La geométrica y anodina plaza de Diego de Ordás justifica su presencia con un inmueble de utilidad pública que ocupa el fondo del espacio, la sede de la Consejería de Presidencia y del Consorcio de Transportes de la Comunidad de Madrid. Junto a la puerta de la consejería, sobre el cristal, han pegado un cartel tan bienintencionado como estéril que especifica los derechos del ciudadano que recurre a la Administración, entre los que destaca el buen trato, la información puntual y la diligencia que los funcionarios deben a los solicitantes y consultantes.

Los parroquianos del club de mayores juegan a las cartas, charlan o meditan confortablemente a buen recaudo tras los ventanales del centro, que ofrecen una vista panorámica de los jardines del Canal y su pintoresco y macizo torreón. El Canal de IsabelI, ciclópea y vital obra pública, impulsada por Bravo Murillo a mediados del pasado siglo, acabó con el obsoleto oficio de los aguadores, que distribuían diariamente en 36.000 cubos los 2.000 metros cúbicos de los viajes de agua que abastecían una ciudad que ya había alcanzado los 200.000 habitantes.

Tan faraónica como imprescindible iniciativa contó con la colaboración forzosa de miles de presos, que pagaron con creces sus deudas con la sociedad abriendo paso hasta la ciudad a los preciados caudales de la sierra del Guadarrama, que hoy día sigue sacrificando buena parte de sus recursos hidrológicos en beneficio de la ingrata capital.

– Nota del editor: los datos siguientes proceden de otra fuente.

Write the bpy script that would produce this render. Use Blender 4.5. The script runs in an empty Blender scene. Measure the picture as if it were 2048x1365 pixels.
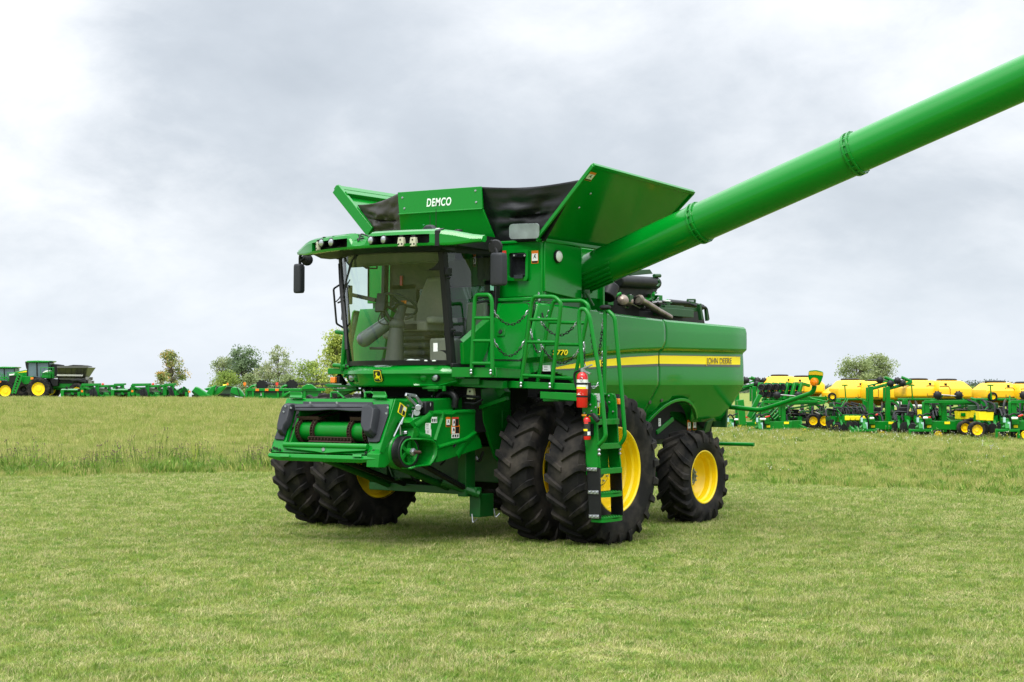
import bpy, bmesh, math, random
import numpy as np
from mathutils import Vector, Matrix, noise
random.seed(7); RNG = np.random.default_rng(7)
C = bpy.context.scene.collection
SC = bpy.context.scene
PI = math.pi
V = Vector
# ---------------------------------------------------------------- camera, solved from the photograph (machine frame: X to its left, Y to its rear)
FPX, CAM, YAW, PITCH = 3036.67, V((13.3563, -16.588, 2.0565)), .6419, .0299
FLAT = V((-math.sin(YAW), math.cos(YAW), 0)); RIGHT = V((math.cos(YAW), math.sin(YAW), 0))
FWD = FLAT*math.cos(PITCH) + V((0, 0, math.sin(PITCH))); UPV = -FLAT*math.sin(PITCH) + V((0, 0, math.cos(PITCH)))
def ray(px, py): return FWD + RIGHT*((px-1024)/FPX) - UPV*((py-682.5)/FPX)
def hit(px, py, ax, v):
    d = ray(px, py); t = (v-CAM[ax])/d[ax]; return CAM + d*t
def hx(px, py, v): return hit(px, py, 0, v)
def hy(px, py, v): return hit(px, py, 1, v)
def hz(px, py, v): return hit(px, py, 2, v)
def hp(px, py, p, n):
    d = ray(px, py); t = (V(p)-CAM).dot(n)/d.dot(n); return CAM + d*t
def hd(px, py, dist): return CAM + ray(px, py)*dist          # at a depth in metres
def gp(u, d, z=0.0): return V((CAM.x, CAM.y, 0)) + RIGHT*u + FLAT*d + V((0, 0, z))   # ground point: metres right of / ahead of the viewpoint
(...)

En esta zona de Chamberí donde el conquistador Diego de Ordás es un recién llegado, se concentra un crucial y casi desconocido legado histórico. Desde la plaza neutral pueden verse la cúpula metálica del torreón que emerge entre los nuevos edificios y la torre de entrenamiento de los bomberos casi como en un paisaje de Chirico. En la cercana calle de Bretón de los Herreros el paseante aún puede palpar la vida cotidiana de los pequeños comercios que dieron fuste a Chamberí situados en los bajos de historiados edificios que nacieron a compás con este siglo que agoniza.